4. Global Tax on Capital: In the off chance that Piketty’s idea gains traction, this best fits as a reduction of corporate profits. It’s not perfect but it works well enough here.

5. Worker Hours Reduced: If productivity continues to increase, a potential response could be to reduce the expected working hours of the population as Keynes predicted.

6. Automation: This process is always happening to some extent, but if it happens rapidly on a broad scale, it would have the most impact. The rapid increase in structural unemployment is what would likely send the system into chaos.

7. Right to a Job: the idea has been injected into US political discourse for the first time in decades. If it became a reality, it would increase the power of labor, and reduce underemployment.

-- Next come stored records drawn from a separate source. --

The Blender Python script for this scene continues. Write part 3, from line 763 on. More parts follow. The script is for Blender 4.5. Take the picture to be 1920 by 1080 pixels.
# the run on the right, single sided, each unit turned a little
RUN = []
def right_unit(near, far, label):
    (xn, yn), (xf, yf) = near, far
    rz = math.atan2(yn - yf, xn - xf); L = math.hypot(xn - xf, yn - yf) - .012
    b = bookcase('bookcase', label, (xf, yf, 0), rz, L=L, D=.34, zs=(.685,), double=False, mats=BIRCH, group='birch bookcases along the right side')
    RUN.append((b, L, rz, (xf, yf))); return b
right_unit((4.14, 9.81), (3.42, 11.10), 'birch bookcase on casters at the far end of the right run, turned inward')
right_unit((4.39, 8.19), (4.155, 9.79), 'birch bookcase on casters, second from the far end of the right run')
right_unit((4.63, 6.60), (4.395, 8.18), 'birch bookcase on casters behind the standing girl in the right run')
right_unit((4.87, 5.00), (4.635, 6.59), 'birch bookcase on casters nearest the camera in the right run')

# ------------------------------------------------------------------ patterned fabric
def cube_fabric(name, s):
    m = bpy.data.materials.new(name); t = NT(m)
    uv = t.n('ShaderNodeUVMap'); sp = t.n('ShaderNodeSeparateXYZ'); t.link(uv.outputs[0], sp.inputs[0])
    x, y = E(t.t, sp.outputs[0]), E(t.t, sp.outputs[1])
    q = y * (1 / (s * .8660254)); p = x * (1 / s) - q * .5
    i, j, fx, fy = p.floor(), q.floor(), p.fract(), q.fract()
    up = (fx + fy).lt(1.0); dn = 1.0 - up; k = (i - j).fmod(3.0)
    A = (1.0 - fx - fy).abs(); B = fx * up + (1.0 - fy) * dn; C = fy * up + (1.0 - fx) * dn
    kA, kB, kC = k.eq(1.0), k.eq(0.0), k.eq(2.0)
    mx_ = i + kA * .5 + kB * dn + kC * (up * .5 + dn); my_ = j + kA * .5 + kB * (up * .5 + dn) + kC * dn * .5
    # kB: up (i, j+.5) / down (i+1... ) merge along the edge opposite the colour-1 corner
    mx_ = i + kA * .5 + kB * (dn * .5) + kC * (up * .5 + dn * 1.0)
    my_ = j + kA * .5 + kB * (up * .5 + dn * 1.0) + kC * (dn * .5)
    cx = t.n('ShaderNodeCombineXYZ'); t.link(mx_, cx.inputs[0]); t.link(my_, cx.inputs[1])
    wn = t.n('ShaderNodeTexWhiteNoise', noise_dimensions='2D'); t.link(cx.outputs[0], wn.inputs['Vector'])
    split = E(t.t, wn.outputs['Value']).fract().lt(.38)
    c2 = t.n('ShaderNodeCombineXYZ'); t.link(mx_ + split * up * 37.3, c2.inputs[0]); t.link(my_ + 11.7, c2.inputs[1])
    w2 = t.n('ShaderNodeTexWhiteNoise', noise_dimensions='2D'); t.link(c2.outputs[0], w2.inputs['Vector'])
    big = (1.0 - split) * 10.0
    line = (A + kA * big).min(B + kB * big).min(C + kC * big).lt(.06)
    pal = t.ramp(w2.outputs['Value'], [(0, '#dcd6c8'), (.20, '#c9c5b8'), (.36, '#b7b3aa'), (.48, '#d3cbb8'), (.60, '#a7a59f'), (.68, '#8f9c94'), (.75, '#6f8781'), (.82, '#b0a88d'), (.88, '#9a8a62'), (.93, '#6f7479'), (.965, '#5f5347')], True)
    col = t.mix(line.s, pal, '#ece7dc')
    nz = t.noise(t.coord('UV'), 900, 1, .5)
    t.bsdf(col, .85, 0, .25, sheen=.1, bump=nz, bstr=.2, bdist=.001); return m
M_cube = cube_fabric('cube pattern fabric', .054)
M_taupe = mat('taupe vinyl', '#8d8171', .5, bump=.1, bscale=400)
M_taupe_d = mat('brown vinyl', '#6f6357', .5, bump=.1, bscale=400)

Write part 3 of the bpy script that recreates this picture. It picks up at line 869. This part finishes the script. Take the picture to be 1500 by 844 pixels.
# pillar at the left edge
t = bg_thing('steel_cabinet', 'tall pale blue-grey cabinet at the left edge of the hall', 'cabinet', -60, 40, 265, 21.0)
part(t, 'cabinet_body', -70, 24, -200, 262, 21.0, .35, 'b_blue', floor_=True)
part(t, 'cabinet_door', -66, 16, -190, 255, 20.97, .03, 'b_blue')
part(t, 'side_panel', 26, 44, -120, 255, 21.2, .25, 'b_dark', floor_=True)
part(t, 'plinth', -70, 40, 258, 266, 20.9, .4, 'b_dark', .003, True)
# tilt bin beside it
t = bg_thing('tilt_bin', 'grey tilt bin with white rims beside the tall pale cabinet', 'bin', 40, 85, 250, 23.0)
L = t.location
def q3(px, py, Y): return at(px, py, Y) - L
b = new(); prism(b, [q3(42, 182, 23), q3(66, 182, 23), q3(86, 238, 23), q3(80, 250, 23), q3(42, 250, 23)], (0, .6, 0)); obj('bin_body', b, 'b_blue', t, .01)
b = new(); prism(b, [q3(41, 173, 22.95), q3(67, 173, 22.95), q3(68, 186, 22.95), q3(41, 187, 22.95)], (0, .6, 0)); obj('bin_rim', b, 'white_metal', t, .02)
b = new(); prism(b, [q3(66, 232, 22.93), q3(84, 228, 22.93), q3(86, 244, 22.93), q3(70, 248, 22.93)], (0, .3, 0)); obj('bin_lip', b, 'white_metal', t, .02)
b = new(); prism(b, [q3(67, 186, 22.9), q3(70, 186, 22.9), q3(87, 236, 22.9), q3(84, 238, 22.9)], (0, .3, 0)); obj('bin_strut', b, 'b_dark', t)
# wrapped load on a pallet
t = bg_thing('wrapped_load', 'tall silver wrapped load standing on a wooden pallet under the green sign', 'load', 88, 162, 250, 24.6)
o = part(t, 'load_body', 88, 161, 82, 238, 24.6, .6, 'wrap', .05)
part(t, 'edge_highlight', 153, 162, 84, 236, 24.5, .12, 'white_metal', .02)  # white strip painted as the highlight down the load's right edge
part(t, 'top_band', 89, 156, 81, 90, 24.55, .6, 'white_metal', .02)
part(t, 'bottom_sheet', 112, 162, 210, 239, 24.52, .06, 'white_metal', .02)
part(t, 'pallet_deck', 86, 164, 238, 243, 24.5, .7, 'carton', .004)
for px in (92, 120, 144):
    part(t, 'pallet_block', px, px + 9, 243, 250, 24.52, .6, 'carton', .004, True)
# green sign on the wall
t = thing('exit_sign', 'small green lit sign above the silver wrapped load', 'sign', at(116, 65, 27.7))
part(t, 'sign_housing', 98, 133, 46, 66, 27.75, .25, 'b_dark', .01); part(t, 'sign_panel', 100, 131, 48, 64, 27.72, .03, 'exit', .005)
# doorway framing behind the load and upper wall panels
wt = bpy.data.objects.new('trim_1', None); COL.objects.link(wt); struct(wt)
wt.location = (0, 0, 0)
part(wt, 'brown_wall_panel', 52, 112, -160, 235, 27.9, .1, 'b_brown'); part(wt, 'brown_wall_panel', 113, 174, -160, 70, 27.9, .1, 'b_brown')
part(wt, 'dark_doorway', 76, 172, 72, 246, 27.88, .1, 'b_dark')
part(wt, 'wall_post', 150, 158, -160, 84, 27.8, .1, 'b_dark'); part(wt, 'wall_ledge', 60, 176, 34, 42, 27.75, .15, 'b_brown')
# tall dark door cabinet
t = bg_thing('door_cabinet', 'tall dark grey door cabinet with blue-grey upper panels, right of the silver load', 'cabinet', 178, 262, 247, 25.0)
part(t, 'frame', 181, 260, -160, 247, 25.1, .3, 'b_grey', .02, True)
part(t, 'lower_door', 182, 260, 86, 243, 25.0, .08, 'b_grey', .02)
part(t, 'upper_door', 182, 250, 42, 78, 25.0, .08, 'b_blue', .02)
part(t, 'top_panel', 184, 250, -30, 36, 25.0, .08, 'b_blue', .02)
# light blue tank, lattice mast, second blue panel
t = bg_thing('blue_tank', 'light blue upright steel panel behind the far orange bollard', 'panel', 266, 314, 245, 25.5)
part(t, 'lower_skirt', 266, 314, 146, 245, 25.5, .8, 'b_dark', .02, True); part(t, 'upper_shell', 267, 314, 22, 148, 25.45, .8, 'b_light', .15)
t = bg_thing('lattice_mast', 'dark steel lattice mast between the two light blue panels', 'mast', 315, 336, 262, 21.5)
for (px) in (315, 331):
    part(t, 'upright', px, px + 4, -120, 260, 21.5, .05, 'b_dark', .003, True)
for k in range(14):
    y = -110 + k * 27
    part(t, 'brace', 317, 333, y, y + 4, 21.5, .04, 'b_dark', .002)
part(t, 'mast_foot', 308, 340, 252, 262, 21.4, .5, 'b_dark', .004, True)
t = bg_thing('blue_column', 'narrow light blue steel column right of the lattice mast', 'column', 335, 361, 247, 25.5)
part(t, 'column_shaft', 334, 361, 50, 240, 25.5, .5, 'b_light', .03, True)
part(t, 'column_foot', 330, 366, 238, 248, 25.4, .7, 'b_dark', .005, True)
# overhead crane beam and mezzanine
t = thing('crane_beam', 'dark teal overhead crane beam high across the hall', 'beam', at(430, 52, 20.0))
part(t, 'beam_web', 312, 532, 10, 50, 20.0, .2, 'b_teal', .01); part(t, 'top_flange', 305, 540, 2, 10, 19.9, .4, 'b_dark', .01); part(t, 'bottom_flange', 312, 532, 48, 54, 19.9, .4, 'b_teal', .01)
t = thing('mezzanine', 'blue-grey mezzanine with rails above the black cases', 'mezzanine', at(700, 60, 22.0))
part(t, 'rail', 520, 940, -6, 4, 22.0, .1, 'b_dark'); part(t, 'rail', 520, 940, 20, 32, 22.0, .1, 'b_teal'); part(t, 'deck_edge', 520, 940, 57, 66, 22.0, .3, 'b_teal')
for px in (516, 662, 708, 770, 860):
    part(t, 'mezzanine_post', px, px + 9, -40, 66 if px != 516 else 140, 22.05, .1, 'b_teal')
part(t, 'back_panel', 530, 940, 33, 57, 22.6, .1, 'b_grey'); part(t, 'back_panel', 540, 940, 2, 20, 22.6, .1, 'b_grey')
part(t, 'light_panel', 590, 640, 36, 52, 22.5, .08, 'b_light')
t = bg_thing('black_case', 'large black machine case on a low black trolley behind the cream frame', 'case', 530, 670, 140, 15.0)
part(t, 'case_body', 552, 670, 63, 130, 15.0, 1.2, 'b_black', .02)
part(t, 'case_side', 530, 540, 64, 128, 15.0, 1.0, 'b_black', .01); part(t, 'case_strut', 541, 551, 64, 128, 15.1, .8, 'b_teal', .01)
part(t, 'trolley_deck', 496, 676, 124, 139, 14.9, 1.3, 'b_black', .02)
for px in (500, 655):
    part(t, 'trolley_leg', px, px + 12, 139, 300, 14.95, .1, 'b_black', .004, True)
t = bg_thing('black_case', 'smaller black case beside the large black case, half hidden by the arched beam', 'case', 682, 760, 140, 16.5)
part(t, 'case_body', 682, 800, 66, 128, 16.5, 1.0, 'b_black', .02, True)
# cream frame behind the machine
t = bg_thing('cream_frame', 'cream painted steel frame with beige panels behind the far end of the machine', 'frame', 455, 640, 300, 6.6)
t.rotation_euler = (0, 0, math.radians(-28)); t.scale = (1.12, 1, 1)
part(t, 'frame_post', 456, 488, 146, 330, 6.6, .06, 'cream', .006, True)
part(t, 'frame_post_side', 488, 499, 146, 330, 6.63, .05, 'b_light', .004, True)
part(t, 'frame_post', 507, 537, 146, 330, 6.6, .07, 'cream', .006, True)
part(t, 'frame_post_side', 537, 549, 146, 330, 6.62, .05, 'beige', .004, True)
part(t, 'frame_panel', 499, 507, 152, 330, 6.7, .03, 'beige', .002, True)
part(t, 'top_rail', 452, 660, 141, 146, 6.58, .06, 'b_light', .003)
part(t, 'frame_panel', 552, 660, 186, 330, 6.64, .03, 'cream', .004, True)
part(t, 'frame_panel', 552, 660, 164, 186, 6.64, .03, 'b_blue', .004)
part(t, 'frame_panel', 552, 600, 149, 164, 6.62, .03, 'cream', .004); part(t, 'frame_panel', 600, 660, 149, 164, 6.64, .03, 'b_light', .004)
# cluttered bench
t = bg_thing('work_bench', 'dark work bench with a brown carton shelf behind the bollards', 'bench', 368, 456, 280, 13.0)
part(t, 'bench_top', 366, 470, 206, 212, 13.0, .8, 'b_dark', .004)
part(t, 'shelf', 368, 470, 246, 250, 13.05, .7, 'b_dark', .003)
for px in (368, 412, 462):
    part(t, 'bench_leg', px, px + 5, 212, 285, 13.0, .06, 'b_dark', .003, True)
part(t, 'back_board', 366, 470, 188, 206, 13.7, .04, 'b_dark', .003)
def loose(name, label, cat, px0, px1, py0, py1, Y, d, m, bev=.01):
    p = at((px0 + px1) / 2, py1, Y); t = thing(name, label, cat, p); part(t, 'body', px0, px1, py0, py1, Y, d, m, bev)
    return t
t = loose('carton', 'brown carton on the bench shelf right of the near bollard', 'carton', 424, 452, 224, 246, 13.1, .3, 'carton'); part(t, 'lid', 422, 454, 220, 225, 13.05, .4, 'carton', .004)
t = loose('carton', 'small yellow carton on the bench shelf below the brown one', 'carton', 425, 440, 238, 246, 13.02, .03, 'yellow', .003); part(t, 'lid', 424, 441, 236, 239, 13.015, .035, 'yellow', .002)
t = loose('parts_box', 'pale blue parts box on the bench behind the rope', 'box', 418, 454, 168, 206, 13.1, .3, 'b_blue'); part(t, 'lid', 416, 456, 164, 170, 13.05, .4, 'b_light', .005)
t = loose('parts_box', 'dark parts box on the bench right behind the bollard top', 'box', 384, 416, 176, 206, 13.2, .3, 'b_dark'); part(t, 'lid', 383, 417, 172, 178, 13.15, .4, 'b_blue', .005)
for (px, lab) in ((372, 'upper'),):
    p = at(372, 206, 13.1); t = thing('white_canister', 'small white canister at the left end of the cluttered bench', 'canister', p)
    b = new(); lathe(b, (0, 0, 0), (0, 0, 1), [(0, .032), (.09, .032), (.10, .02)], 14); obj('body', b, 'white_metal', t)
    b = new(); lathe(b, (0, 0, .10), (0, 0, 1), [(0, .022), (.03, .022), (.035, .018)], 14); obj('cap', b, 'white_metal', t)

8. Single Payer: This change is probably coming regardless of automation, but ensuring healthcare regardless of employment would be an even more significant element in a system potentially stressed by unemployment.

There are plenty of ways to minimize growing pains and each will have their own side effects. (Including effects we can’t see here.) I don’t see any silver bullets here; each has its own potential drawbacks. I think the main takeaway though is that even without much imagination we have enough ways to mitigate whatever economic growing pains we may face to be optimistic about the future of work. And each solution listed fits differently into the map meaning we can be somewhat surgical with our reforms. What concerns me is more what Stephen hawking said. Solutions can be as clever or as ham-fisted as we like. The hard part is actually accomplishing them politically. Each dollar spent on relief for workers has to prove it’s a better cause than more planes that don’t work and ships that keep crashing into each other.